Sometimes we reverse the terms, thinking it’s enough for us to just encourage work. No; I don’t think our problems —that our contradictions— can be solved with words. Those who have “say” —leaders, citizens, journalists— have recognized the necessity (or urgency) to modify the causes that negatively condition not only our words but also our actions.

 Everything has not been said, because even in our society we live enmeshed in a thicket of rules, regulations, and restrictions. These sprawl out to produce indifference instead of promoting creativity and the desire to work. “Doing” is immobilized. Have you noticed that in our economy there might be, for example, an the open box in a store; and while it might be worth only ten cents, it requires of an infinite amount of paper work to return it to the supplier.  

And let’s not talk about lowering a price. Our system of ordering merchandise apparently supports some people increasing prices on any product, unscrupulously, and pocketing the difference. Then too, goods are watered down and adulterated without any corresponding price reductions, swindling the customers and the government. But to reduce a price, so as to move slow-moving products or to stimulate demand, is almost impossible. A a veritable pilgrimage is required to a slew of “sacred places;” therefore things continue as they are – bureaucracy trumps.

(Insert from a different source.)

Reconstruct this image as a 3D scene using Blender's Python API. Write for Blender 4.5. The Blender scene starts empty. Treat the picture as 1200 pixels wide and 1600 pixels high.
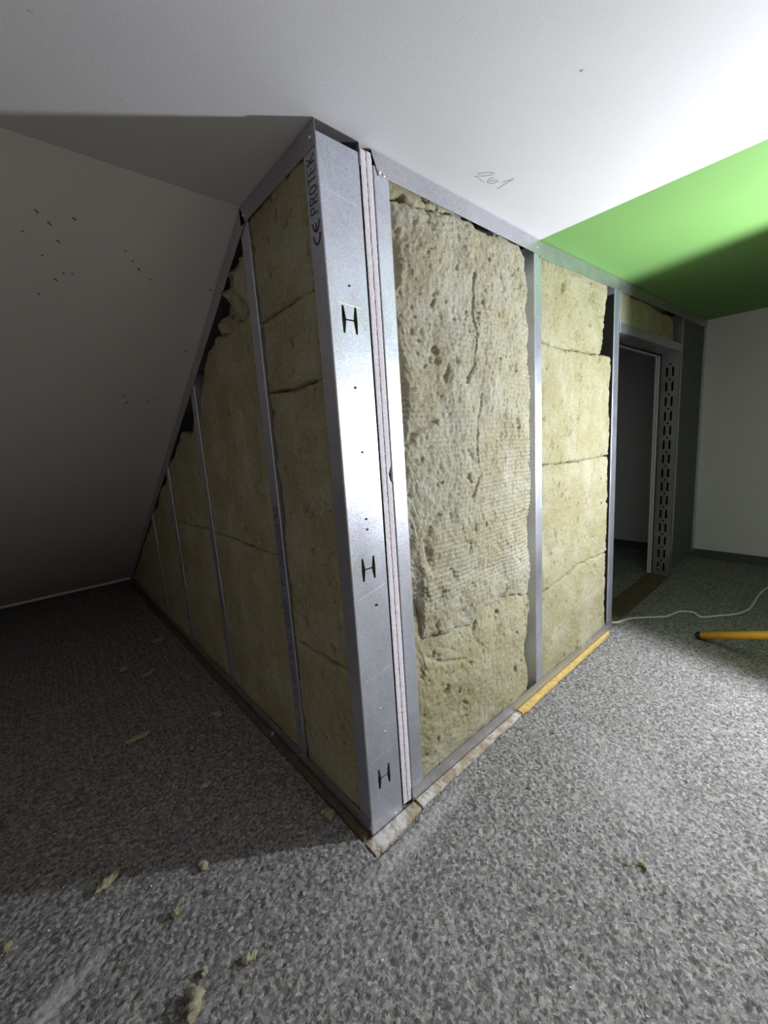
import bpy, bmesh, math, random
import numpy as np
from mathutils import Vector, Matrix

S = bpy.context.scene
COL = S.collection

# ------------------------------------------------------------------ camera
cam_d = bpy.data.cameras.new('camera')
cam_d.sensor_fit = 'VERTICAL'
cam_d.sensor_height = 32.0
cam_d.sensor_width = 24.0
cam_d.lens = 636.0 / 1600.0 * 32.0
cam_d.clip_start = 0.02
cam = bpy.data.objects.new('camera', cam_d)
COL.objects.link(cam)
R = ((0.74859543, -0.1579171, 0.64394649),
     (-0.65971592, -0.0804646, 0.74719499),
     (-0.06617997, -0.9841685, -0.16441586))
CAM = (-0.5247, -0.7384, 1.0)
cam.matrix_world = Matrix((
    (R[0][0], -R[0][1], -R[0][2], CAM[0]),
    (R[1][0], -R[1][1], -R[1][2], CAM[1]),
    (R[2][0], -R[2][1], -R[2][2], CAM[2]),
    (0, 0, 0, 1)))
S.camera = cam

# ------------------------------------------------------------------ world, light, exposure
w = bpy.data.worlds.new('world')
S.world = w
w.use_nodes = True
w.node_tree.nodes['Background'].inputs[0].default_value = (0.5, 0.55, 0.7, 1)
w.node_tree.nodes['Background'].inputs[1].default_value = 0.004
S.view_settings.view_transform = 'Standard'
S.view_settings.look = 'None'
S.view_settings.gamma = 1.0
S.view_settings.use_curve_mapping = False
S.view_settings.exposure = 0.0

LAMP = Vector((1.42, -0.98, 0.97))
AIM = Vector((-0.932, 0.362, 0.0)).normalized()
LAMP_POWER = 126.0

# ------------------------------------------------------------------ helpers
H0 = 1.628            # ceiling height at the corner
SL = 0.555            # slope of the slanted ceiling
YK = 0.361            # where the slant starts
XF = 3.2              # far wall


def ceil_z(x):
    return 1.63 if x < 0.87 else 1.63 + (x - 0.87) * 0.030


def slope_z(y):
    return 1.63 - SL * (y - YK)


def new_obj(name, me, mat=None, parent=None):
    o = bpy.data.objects.new(name, me)
    COL.objects.link(o)
    if mat is not None:
        for m in (mat if isinstance(mat, (list, tuple)) else [mat]):
            me.materials.append(m)
    if parent is not None:
        o.parent = parent
    return o


def tag(o, label=None, cat=None, group=None, kind=None):
    if label: o['label'] = label
    if cat: o['category'] = cat
    if group: o['group'] = group
    if kind: o['kind'] = kind
    return o


def empty(name, loc, label, cat, group=None):
    o = bpy.data.objects.new(name, None)
    COL.objects.link(o)
    o.location = loc
    o.empty_display_size = 0.05
    return tag(o, label, cat, group)


def child(name, me, mat, parent, label=None):
    """part in world coordinates under a parent empty (all parents unrotated)"""
    o = new_obj(name, me, mat, parent)
    off = Vector((0, 0, 0))
    p = parent
    while p is not None:
        off += p.location
        p = p.parent
    o.location = -off
    if label: o['label'] = label
    return o


def mesh_from(name, verts, faces, smooth=False):
    me = bpy.data.meshes.new(name)
    me.from_pydata([tuple(v) for v in verts], [], [tuple(f) for f in faces])
    me.update()
    if smooth:
        me.polygons.foreach_set('use_smooth', [True] * len(me.polygons))
    return me


def bm_mesh(name, bm, smooth=False):
    me = bpy.data.meshes.new(name)
    bmesh.ops.recalc_face_normals(bm, faces=bm.faces)
    bm.to_mesh(me)
    bm.free()
    if smooth:
        me.polygons.foreach_set('use_smooth', [True] * len(me.polygons))
    return me


def add_box(bm, lo, hi):
    x0, y0, z0 = lo; x1, y1, z1 = hi
    v = [bm.verts.new(p) for p in ((x0, y0, z0), (x1, y0, z0), (x1, y1, z0), (x0, y1, z0),
                                   (x0, y0, z1), (x1, y0, z1), (x1, y1, z1), (x0, y1, z1))]
    for f in ((0, 3, 2, 1), (4, 5, 6, 7), (0, 1, 5, 4), (1, 2, 6, 5), (2, 3, 7, 6), (3, 0, 4, 7)):
        bm.faces.new([v[i] for i in f])
    return v


def box_mesh(name, lo, hi, bevel=0.0):
    bm = bmesh.new()
    add_box(bm, lo, hi)
    if bevel:
        bmesh.ops.bevel(bm, geom=list(bm.edges), offset=bevel, segments=2, affect='EDGES')
    return bm_mesh(name, bm)


def prism_mesh(name, poly, axis_vec):
    """extrude planar polygon (3-D points) by axis_vec"""
    n = len(poly)
    a = [Vector(p) for p in poly]
    b = [p + Vector(axis_vec) for p in a]
    faces = [list(range(n))[::-1], list(range(n, 2 * n))]
    for i in range(n):
        j = (i + 1) % n
        faces.append([i, j, n + j, n + i])
    bm = bmesh.new()
    vs = [bm.verts.new(p) for p in a + b]
    for f in faces:
        bm.faces.new([vs[i] for i in f])
    return bm_mesh(name, bm)


def sweep_profile(name, prof, p0, p1, ux, uy, cap_slant=None, smooth=False):
    """thin sheet profile (list of 2-D points) swept p0->p1; sheet thickness by solidify on the mesh"""
    p0, p1, ux, uy = Vector(p0), Vector(p1), Vector(ux), Vector(uy)
    bm = bmesh.new()
    a = [bm.verts.new(p0 + ux * q[0] + uy * q[1]) for q in prof]
    b = [bm.verts.new(p1 + ux * q[0] + uy * q[1]) for q in prof]
    for i in range(len(prof) - 1):
        bm.faces.new((a[i], a[i + 1], b[i + 1], b[i]))
    return bm


def c_profile(web, flange, r=0.0028, lip=0.006):
    """C stud: web along X from 0..web at y=0, flanges to +Y; rounded bends; folded lips"""
    pts = []
    pts.append((lip, flange))
    pts.append((0, flange))
    for k in range(5):
        a = math.pi + k * math.pi / 8
        pts.append((r + r * math.cos(a), r + r * math.sin(a)))
    for k in range(5):
        a = -math.pi / 2 + k * math.pi / 8
        pts.append((web - r + r * math.cos(a), r + r * math.sin(a)))
    pts.append((web, flange))
    pts.append((web - lip, flange))
    return pts


def u_profile(web, flange):
    return [(0, flange), (0, 0.002), (0.002, 0), (web - 0.002, 0), (web, 0.002), (web, flange)]


def solid_from(name, bm, t=0.0012):
    bmesh.ops.recalc_face_normals(bm, faces=bm.faces)
    bmesh.ops.solidify(bm, geom=list(bm.faces), thickness=t)
    return bm_mesh(name, bm)


def plate_with_holes(outer, holes, t, to3d):
    """planar sheet with cut-outs; 2-D loops, to3d(u,v,d) maps to space (d = depth 0..t)"""
    bm = bmesh.new()
    loops = []
    for lp in [outer] + holes:
        vs = [bm.verts.new((p[0], p[1], 0)) for p in lp]
        es = [bm.edges.new((vs[i], vs[(i + 1) % len(vs)])) for i in range(len(vs))]
        loops.append((vs, es))
    alle = [e for l in loops for e in l[1]]
    bmesh.ops.triangle_fill(bm, use_beauty=True, use_dissolve=False, edges=alle, normal=(0, 0, 1))
    src = [list(l[0]) for l in loops]
    faces = [list(f.verts) for f in bm.faces]
    back = {}
    for v in list(bm.verts):
        back[v] = bm.verts.new((v.co.x, v.co.y, t))
    for f in faces:
        try: bm.faces.new([back[v] for v in reversed(f)])
        except ValueError: pass
    for vs in src:
        n = len(vs)
        for i in range(n):
            a, b = vs[i], vs[(i + 1) % n]
            bm.faces.new((a, b, back[b], back[a]))
    for v in bm.verts:
        v.co = to3d(*v.co)
    bmesh.ops.recalc_face_normals(bm, faces=bm.faces)
    return bm


def merge_bm(dst, src):
    m = bpy.data.meshes.new('tmp')
    src.to_mesh(m); src.free()
    dst.from_mesh(m)
    bpy.data.meshes.remove(m)


def tube(bm, pts, r, seg=10, cap=True):
    pts = [Vector(p) for p in pts]
    rings = []
    up = Vector((0, 0, 1))
    for i, p in enumerate(pts):
        d = (pts[min(i + 1, len(pts) - 1)] - pts[max(i - 1, 0)]).normalized()
        a = d.cross(up if abs(d.z) < 0.95 else Vector((1, 0, 0))).normalized()
        b = a.cross(d)
        rr = r[i] if isinstance(r, (list, tuple)) else r
        rings.append([bm.verts.new(p + (a * math.cos(2 * math.pi * k / seg) + b * math.sin(2 * math.pi * k / seg)) * rr) for k in range(seg)])
    for i in range(len(rings) - 1):
        for k in range(seg):
            bm.faces.new((rings[i][k], rings[i][(k + 1) % seg], rings[i + 1][(k + 1) % seg], rings[i + 1][k]))
    if cap:
        bm.faces.new(rings[0][::-1]); bm.faces.new(rings[-1])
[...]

 I don’t wish to well over with irony, this is very serious. Recently we read in a newspaper that the only way to solve the shortages at the pork slaughterhouses in a certain province was to reduce production, despite the fact that butcher shops lacked enough meat and the high prices remained fixed. Did we notice then that that “solution” was irrational? How do you reduce production of deficient food with the purpose of lightening the load on establishments set up for food production?

 But I don’t believe that the criticism falls only on those involved in meat production, distribution and pricing. The overly centralized rigidity of the economy at the social and national scale impedes mobility and a quick response to demand. We’re traveling down the road backwards.  

There’s no doubt that it will take time to modify that tendency, which is now a part of our mentality, of going against logic. We prefer to prohibit peanut vending by any retiree — to whom it wouldn’t be granted in any case— before being concerned about making peanuts available to those people who want them. I’m saying peanut to “say” something.

Another reader told me recently that he was now bored with of my “philosophy.” I thanked him for having read this column up to now and reminded him of his right not to read it anymore. I, on the other hand, do not get bored writing these same things. Today is March 14, Cuban Press Day. On this date, more than a century ago, Martí founded the Patria newspaper. With this, he left us a guide as for the militant press: to point out, to alert, to suggest. I do not believe that he wanted us to simply repeat stories or be silent; but, rather, that we find a new perspective from the same point of view.

At the Jose Marti memorial at Revolution Square here in Havana, a sentence stands out on one of those green walls. It says, roughly, that the manner in which we defend certain ideas can make them seem unjust. With this in mind, I don’t believe that when defending socialism we have to remain silent when damage is being done; if we were to do this, it would not be socialism, it would not be just or beneficial. This is the point: everything has not been said. Let’s hope for —when its time comes— the exact word: action.